Seth Meyers has been a pointed voice in late-night comedy ever since the presidential primaries started in earnest about 18 months ago (all the way back in 2015, if you can remember such a time). He took a particularly ruthless approach to covering Donald Trump, who’s since gone from being roundly mocked for announcing his candidacy by gliding down an escalator in June 2015 to becoming the president-elect.

It’s no surprise, then, that Meyers’s first monologue after the election was one of his most memorable.

Over the course of the nine-minute segment, Meyers dug into his feelings about the result, his perpetual confusion with all things Trump, the virulent racism that defined the president-elect’s campaign, and what it means that Hillary Clinton lost. In particular, he emphasized that when it comes to predicting wins and losses, he’s “been wrong about [Trump] at every turn.”

Though maybe, Meyers said grimly, that means Trump will be “a great fucking president.”

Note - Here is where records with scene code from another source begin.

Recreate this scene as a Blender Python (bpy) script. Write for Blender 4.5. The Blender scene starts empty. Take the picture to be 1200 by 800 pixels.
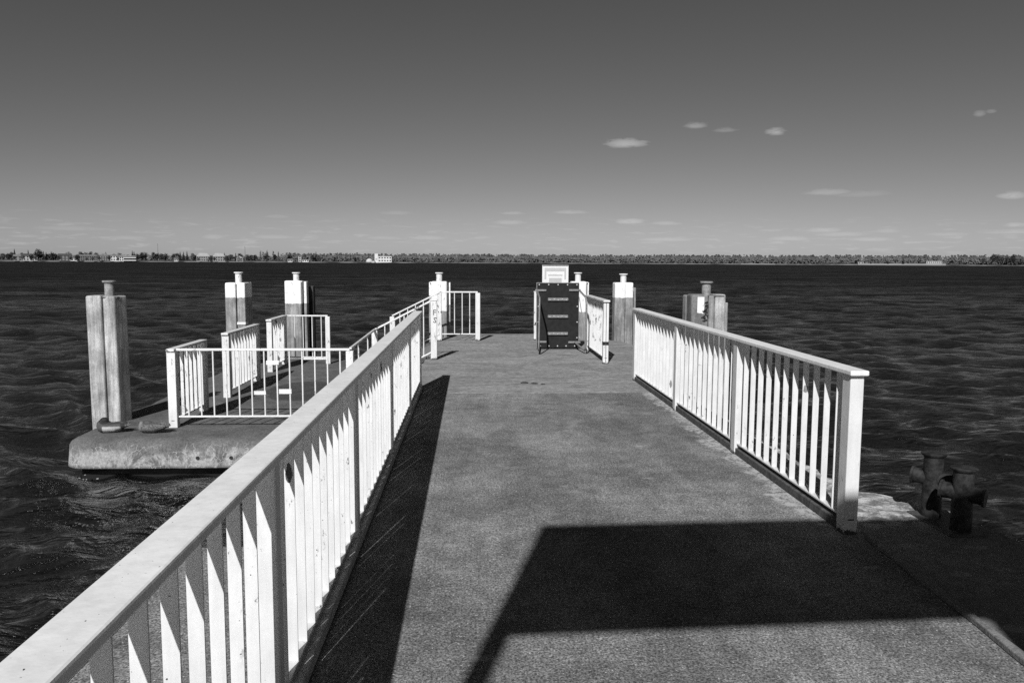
import bpy, bmesh, math, random
import numpy as np
from mathutils import Vector, Matrix, noise as mnoise

R = math.radians
random.seed(7)
scene = bpy.context.scene
COL = scene.collection
WATER = -0.93          # water level; the main deck is z = 0
LOW = -0.50            # deck of the low pontoon on the left

# ------------------------------------------------------------------ materials
MATS = {}
ALBEDO = .74           # overall paint/stone level for this exposure
class NB:
    """small node builder"""
    def __init__(s, tree):
        s.t = tree; s.n = tree.nodes; s.l = tree.links
    def new(s, typ, **kw):
        n = s.n.new(typ)
        for k, v in kw.items(): setattr(n, k, v)
        return n
    def link(s, a, b): s.l.new(a, b)
    def val(s, sock, v):
        if hasattr(v, 'links') or isinstance(v, bpy.types.NodeSocket): s.link(v, sock)
        else: sock.default_value = v
    def math(s, op, a, b=None, c=None, clamp=False):
        n = s.new('ShaderNodeMath', operation=op); n.use_clamp = clamp
        s.val(n.inputs[0], a)
        if b is not None: s.val(n.inputs[1], b)
        if c is not None: s.val(n.inputs[2], c)
        return n.outputs[0]
    def pos(s, scale=(1, 1, 1), off=(0, 0, 0), obj=False):
        if obj: src = s.new('ShaderNodeTexCoord').outputs['Object']
        else: src = s.new('ShaderNodeNewGeometry').outputs['Position']
        m = s.new('ShaderNodeMapping'); s.link(src, m.inputs[0])
        m.inputs['Scale'].default_value = scale; m.inputs['Location'].default_value = off
        return m.outputs[0]
    def noise(s, vec, scale, detail=4, rough=.55, dist=0):
        n = s.new('ShaderNodeTexNoise'); s.link(vec, n.inputs['Vector'])
        n.inputs['Scale'].default_value = scale; n.inputs['Detail'].default_value = detail
        n.inputs['Roughness'].default_value = rough; n.inputs['Distortion'].default_value = dist
        return n.outputs['Fac']
    def voro(s, vec, scale, feature='F1', rand=1.0):
        n = s.new('ShaderNodeTexVoronoi', feature=feature); s.link(vec, n.inputs['Vector'])
        n.inputs['Scale'].default_value = scale; n.inputs['Randomness'].default_value = rand
        return n.outputs['Distance']
    def ramp(s, x, a, b, lo=0.0, hi=1.0, smooth=True):
        n = s.new('ShaderNodeMapRange'); n.interpolation_type = 'SMOOTHSTEP' if smooth else 'LINEAR'
        s.val(n.inputs[0], x); n.inputs[1].default_value = a; n.inputs[2].default_value = b
        n.inputs[3].default_value = lo; n.inputs[4].default_value = hi
        return n.outputs[0]
    def mix(s, f, a, b):
        # scalar mix
        n = s.new('ShaderNodeMix'); n.data_type = 'FLOAT'
        s.val(n.inputs[0], f); s.val(n.inputs[2], a); s.val(n.inputs[3], b)
        return n.outputs[0]
    def xyz(s, vec):
        n = s.new('ShaderNodeSeparateXYZ'); s.link(vec, n.inputs[0]); return n.outputs
    def bump(s, h, strength, dist):
        n = s.new('ShaderNodeBump'); s.link(h, n.inputs['Height'])
        n.inputs['Strength'].default_value = strength; n.inputs['Distance'].default_value = dist
        return n.outputs[0]

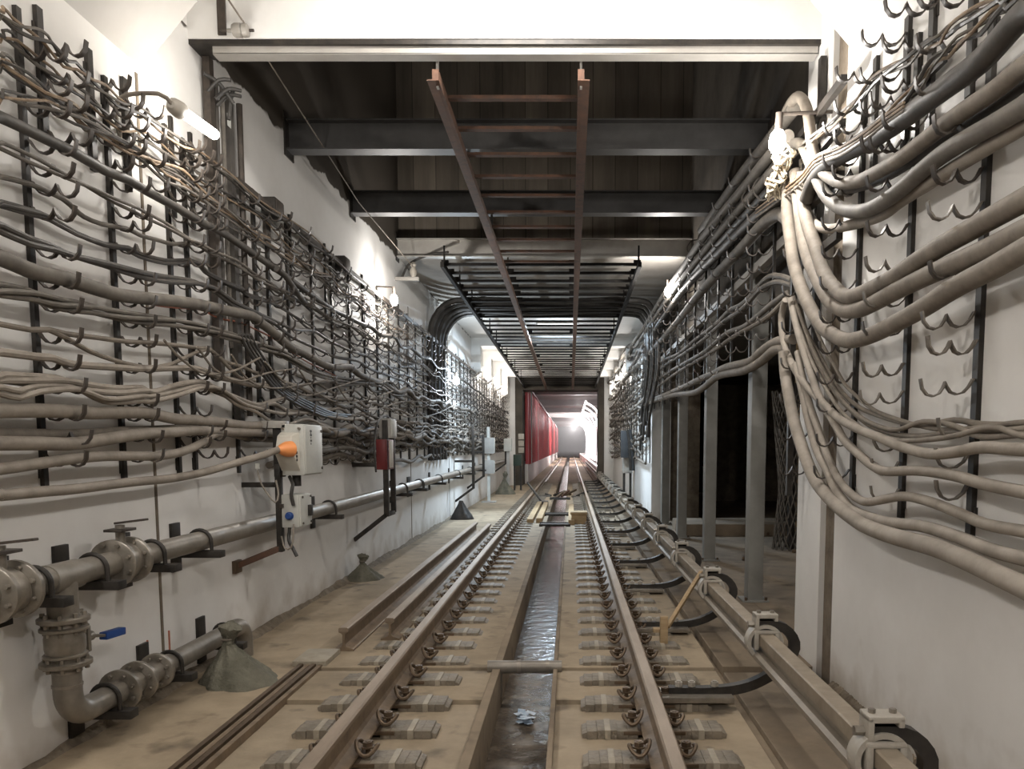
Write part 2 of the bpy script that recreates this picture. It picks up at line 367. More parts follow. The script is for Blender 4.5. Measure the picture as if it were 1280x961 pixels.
rail('running_rail', 'right running rail of the track, nearest the conductor rail', RX[1], 2.0, 115)
rail('loose_rail', 'spare rail lying loose nearest the left wall, outer of two', -1.73, 5.75, 14.0, -.018, 'spare rails beside the track')
rail('loose_rail', 'spare rail lying loose right beside the left running rail, inner of two', -1.455, 6.08, 13.7, -.018, 'spare rails beside the track')
# half sleepers with their clips
def sleeper_proto(far):
    t = bpy.data.objects.new('half_sleeper', None); COL.objects.link(t); t['_o'] = [0,0,0]
    def block(a, b):
        g = MB(); n = 5
        for k in range(n):
            x0 = a+(b-a)*k/n; x1 = a+(b-a)*(k+1)/n; e = random.uniform(-.004,.004)
            g.box((x0,-.085+e,-.24),(x1,.085+e,-.176+random.uniform(-.003,.003)))
        g.prism([(b-.01*(1 if b > a else -1),-.24),(b-.01*(1 if b > a else -1),-.184),(b+.028*(1 if b > a else -1),-.2),(b+.02*(1 if b > a else -1),-.24)], -.075, .08)
        return g
    parts = []
    for sg in (-1, 1):
        parts.append(('wrapped_block', block(sg*.09, sg*.37), 'wrap', .004))
        g = MB(); g.box((sg*.24,-.092,-.24),(sg*.272,.092,-.171)); parts.append(('tape_strap', g, 'strap', .002))
    g = MB(); g.box((-.17,-.09,-.2),(.17,.09,-.178)); parts.append(('base_plate', g, 'clip', .004))
    for sg in (-1, 1):
        g = MB(); lp = []
        for k in range(22):
            a = 2*math.pi*k/22
            px = sg*(.115+.052*math.cos(a)); py = .062*math.sin(a)*(1-.25*math.cos(a))
            lp.append((px, py, -.128+.022*math.cos(2*a)-.012*math.cos(a)))
        g.tube(lp, .0105, 7, True); parts.append(('spring_clip', g, 'clip', 0))
        g = MB(); g.cyl((sg*.118,0,-.18),(sg*.118,0,-.095),.013,8); g.cyl((sg*.118,0,-.122),(sg*.118,0,-.098),.026,6); g.cyl((sg*.118,0,-.128),(sg*.118,0,-.121),.034,12)
        parts.append(('bolt', g, 'clip', 0))
    if far:
        return t, parts
    for nm, g, m, bv in parts: g.build(nm, m, t, bv)
    return t, parts
proto, PARTS = sleeper_proto(False)
farm = MB()
for nm, g, m, bv in PARTS: farm.add(g.v, g.f)
farmesh = farm.mesh('half_sleeper', 'wrap')
farmesh.materials.append(M['clip'])
nb = 0
first = True
for side, rx, wd in ((0, RX[0], 'left'), (1, RX[1], 'right')):
    y = 2.86; i = 0
    while y < 32:
        lab = 'film-wrapped half sleeper under %s running rail, %s from the near end' % (wd, nth(i+1))
        dz = 0 if y > 4.66 else -.012
        if y < 17:
            o = proto if first else dup(proto, (rx, y, dz)); o.location = (rx, y, dz); first = False
        else:
            o = bpy.data.objects.new('half_sleeper', farmesh); COL.objects.link(o); o.location = (rx, y, 0)
        tag(o, lab, 'sleeper', 'half sleepers under the running rails')
        y += .432; i += 1
# conductor rail with its curved brackets
CX, CZR = 1.18, .168
t = thing('conductor_rail', 'dusty conductor rail held above the floor along the right side of the track', 'rail', (CX, 2.0, CZR))
MB().prism([(CX-.045,CZR+.0),(CX+.045,CZR+.0),(CX+.045,CZR+.06),(CX+.038,CZR+.066),(CX-.038,CZR+.066),(CX-.045,CZR+.06)], 2.0, 60).build('cover_strip', 'third', t)
MB().prism([(CX-.02,CZR-.06),(CX+.02,CZR-.06),(CX+.02,CZR+.001),(CX-.02,CZR+.001)], 2.0, 60).build('web', 'third2', t)
MB().prism([(CX-.075,CZR-.085),(CX+.055,CZR-.085),(CX+.055,CZR-.058),(CX-.055,CZR-.045),(CX-.075,CZR-.058)], 2.0, 60).build('rail_foot', 'third2', t)
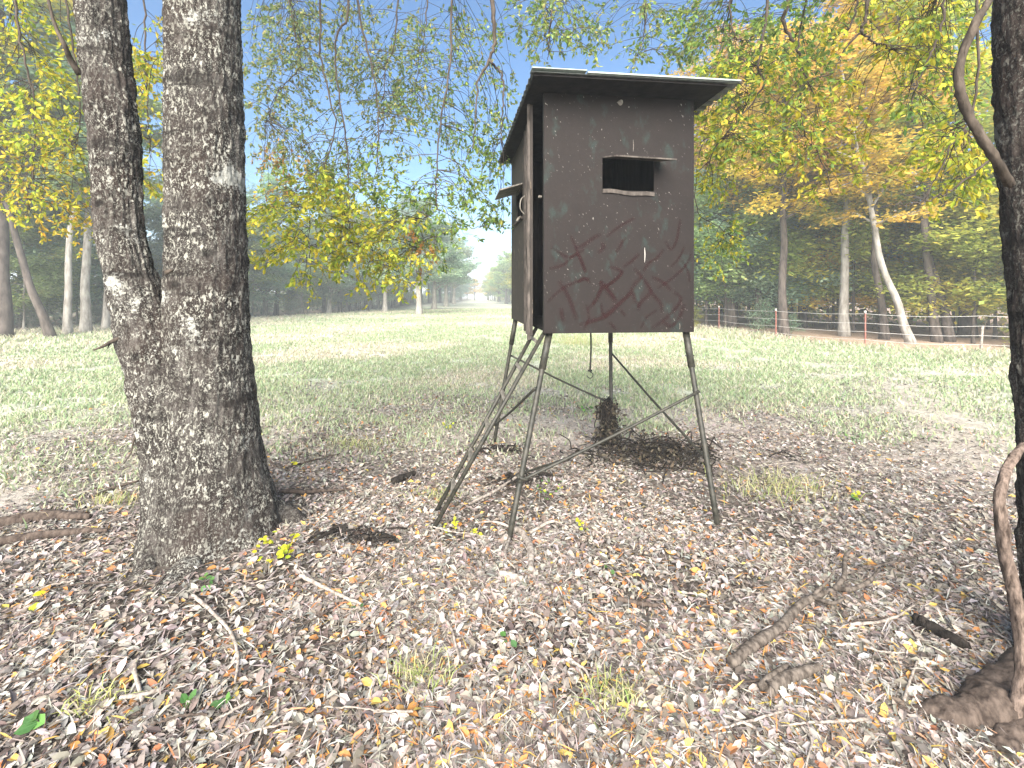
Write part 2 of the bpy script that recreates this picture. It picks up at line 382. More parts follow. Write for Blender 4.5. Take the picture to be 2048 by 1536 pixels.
# narrow strip of wall beside the front corner, and the door standing ajar
strip = wall(BL['FL'] + uL * .02, BL['FL'] + uL * .045, ZB, ZB + .001, .03, nL); bpart('corner_batten', strip, DARK)
outL = -nL
hinge = BL['FL'] + uL * (1.9 * tA) + outL * .004; free = BL['FL'] + uL * (1.9 * tD) + outL * .075
dv = hinge - free; dn = np.array([dv[1], -dv[0]]); dn /= np.linalg.norm(dn)
door = bpart('door', wall(free, hinge, ZB - .03, ZB - .01, .02, dn, ZT - .02), PLYS)
du = dv / np.linalg.norm(dv)
for s_, w_, z0_, z1_, o_ in ((0, .075, ZB - .07, ZT - .012, .026), (.62, .06, ZB - .05, ZT - .05, .022)):
    st = free + du * s_ * np.linalg.norm(dv) - dn * o_
    mb = MB(); mb.box(v3(st, z0_), [*(du * w_), 0], [*(dn * (o_ - .002)), 0], [0, 0, z1_ - z0_]); bpart('door_batten', mb, TRIM, door)
hp = v3(free + du * .20 - dn * .04, 2.55)
mb = MB(); mb.tube(smooth_path([hp + [0, 0, .1], hp + [-.035, -.02, .06], hp + [-.04, -.02, -.02], hp + [0, 0, -.07]], 12), .006, 6); bpart('door_handle', mb, RUNG, door, True)
mb = MB(); kp = v3(BL['FL'] + uL * .06 + outL * .01, 2.57); mb.tube([kp, kp + [-.02, -.012, 0]], .011, 10); bpart('door_catch', mb, RUNG)
mb = MB(); tp = BL['FL'] + uL * (1.9 * tA + .01); mb.box(v3(tp + outL * .002, zA - .05), [*(uL * .05), 0], [*(outL * .028), 0], [0, 0, ZT - zA + .02]); bpart('side_batten', mb, TRIM)
# front window: sill, flap and its hidden jambs
W0 = BL['FL'] + (BL['FR'] - BL['FL']) * .381; W1 = BL['FL'] + (BL['FR'] - BL['FL']) * .726
mb = MB(); n = 7
for i in range(n):
    s0_, s1_ = i / n, (i + 1) / n; p0 = W0 + (W1 - W0) * s0_ - nF * .012; p1 = W0 + (W1 - W0) * s1_ - nF * .012
    lo0, lo1 = [2.600 - .022 * s + .006 * math.sin(9 * s) for s in (s0_, s1_)]; up = .032
    A, B = v3(p0, lo0), v3(p1, lo1); N3 = np.array([*nF, 0]) * .011
    mb.hexa([A, B, B + N3, A + N3, A + [0, 0, up], B + [0, 0, up], B + N3 + [0, 0, up], A + N3 + [0, 0, up]])
bpart('window_sill', mb, TRIM)
fl0 = v3(W0 - nF * .004, 2.897); fl1 = v3(W1 - nF * .004, 2.888)
fv = np.array([*(-nF * .20 + uF * .05), -.047])
mb = MB(); mb.box(fl0 - [0, 0, .008], fl1 - fl0 + np.array([*(uF * .05), -.005]), fv, [0, 0, .012]); bpart('window_flap', mb, TRIM, label='thin flap propped open above the front window')
# side window flap
s_a = BL['FL'] + (BL['BL'] - BL['FL']) * .555; s_b = BL['FL'] + (BL['BL'] - BL['FL']) * .81
mb = MB(); mb.box(v3(s_a + outL * .004, 2.92), v3(s_b - s_a, .0), np.array([*(outL * .24), -.075]), [0, 0, .014])
bpart('window_flap', mb, RUNG, label='flap propped out over the side window')
mb = MB(); pa = v3(s_a + uL * .06 + outL * .012, 2.585); mb.tube(smooth_path([pa, pa + [-.02, -.06, -.02], pa + [-.04, -.1, -.06]], 6), .014, 6); bpart('flap_prop', mb, RUNG, None, True)
mb = MB(); mb.box(v3(s_a + outL * .003, 2.56), v3(s_b - s_a, 0), np.array([*(outL * .02), 0]), [0, 0, .025]); bpart('window_sill', mb, TRIM)
# sprayed criss-cross strokes of dark red paint on the lower front
def paint_mat():
    m = M('sprayed dark red paint', .75, .2); a_ = m.attr(); n_ = m.noise(60, None, 4, .7)
    m.base((.024, .0065, .007)); tr = m.n('BsdfTransparent')
    f_ = m.math('MULTIPLY', m.math('MULTIPLY', a_, .55), m.ramp(n_, [(.3, .55), (.6, 1.)]), True)
    mx = m.n('MixShader', i0=f_, i1=tr.outputs[0], i2=m.b.outputs[0]); m.nt.links.new(mx.outputs[0], m.out.inputs[0]); return m.m
PAINT = paint_mat()
def on_front(px, py):
    d = float(BL['FL'] @ nF) / ((px - 1024) / F * nF[0] + nF[1]); return P(px, py, d)
c4 = lambda *q: [(1150 + x / 3.657, 280 + y / 3.657) for x, y in q]; c1 = lambda *q: [(950 + x / 2.56, 100 + y / 2.56) for x, y in q]
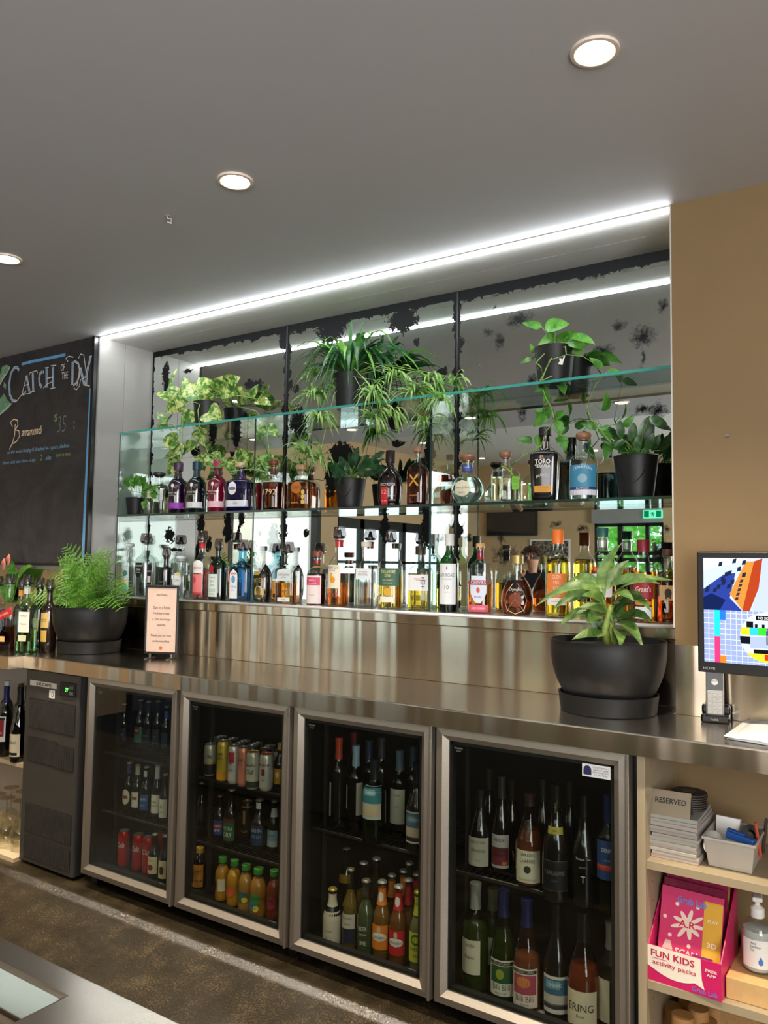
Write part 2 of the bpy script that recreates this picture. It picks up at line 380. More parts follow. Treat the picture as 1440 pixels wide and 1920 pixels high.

In fact, Meyers said midway through the monologue that he almost hopes Trump will turn out to be nothing like the man who spent his campaign promising to build a wall on the US–Mexico border and threatening to ban Muslims from entering the US. “He has, at any given point, held every position on every issue,” Meyers marveled. “He’s been pro-life, pro-choice, for the Iraq War, against the Iraq War … pretty much his only consistent position has been anti-Rosie O’Donnell. So I’m hopeful that he’s not actually a racist.”

And, Meyers added, he hopes that Trump ultimately does right by the people who voted for him. “I sincerely hope,” he said to those voters directly, “that if you’ve felt forgotten, he won’t forget you now.”

Still, Meyers acknowledged that even if Trump actually fulfills the promises he made to his supporters, it won’t make the millions of people who voted against him feel much better. “As a white man,” Meyers said, “I know that any emotions I’m feeling are likely a fraction of those being felt by the LGBTQ community, African Americans, Hispanic Americans, Muslim Americans, and any number of the immigrant communities so vital to our country.”

“Hopefully,” Meyers continued, “the Trump administration and Trump supporters will be compassionate to them, because they need your compassion.”

The breadth of topics he tackled in under 10 minutes was impressive, and Meyers’s delivery was generally thoughtful and measured rather than overly emotional. But his tone changed when he expanded on what Clinton’s loss means for young girls all over the country, as well as their parents and his own mother, who’d really hoped to see Clinton win.

“She won’t be [president],” Meyers said, his voice cracking. “But that does mean that someone’s daughter is out there right now who will have that title … we don’t know who you are, but I imagine that this moment will be a defining one for you. One that will make you work harder, and strive farther. And I hope I live to see your inauguration.”

It was a sprawling, heartfelt monologue, capturing many of the feelings and reactions Americans have expressed in the immediate shockwaves of this election. And Meyers delivered the hell out of it. But that moment when he couldn’t gloss over his emotion with a joke was the standout — and one that many crushed Clinton supporters may sympathize with today.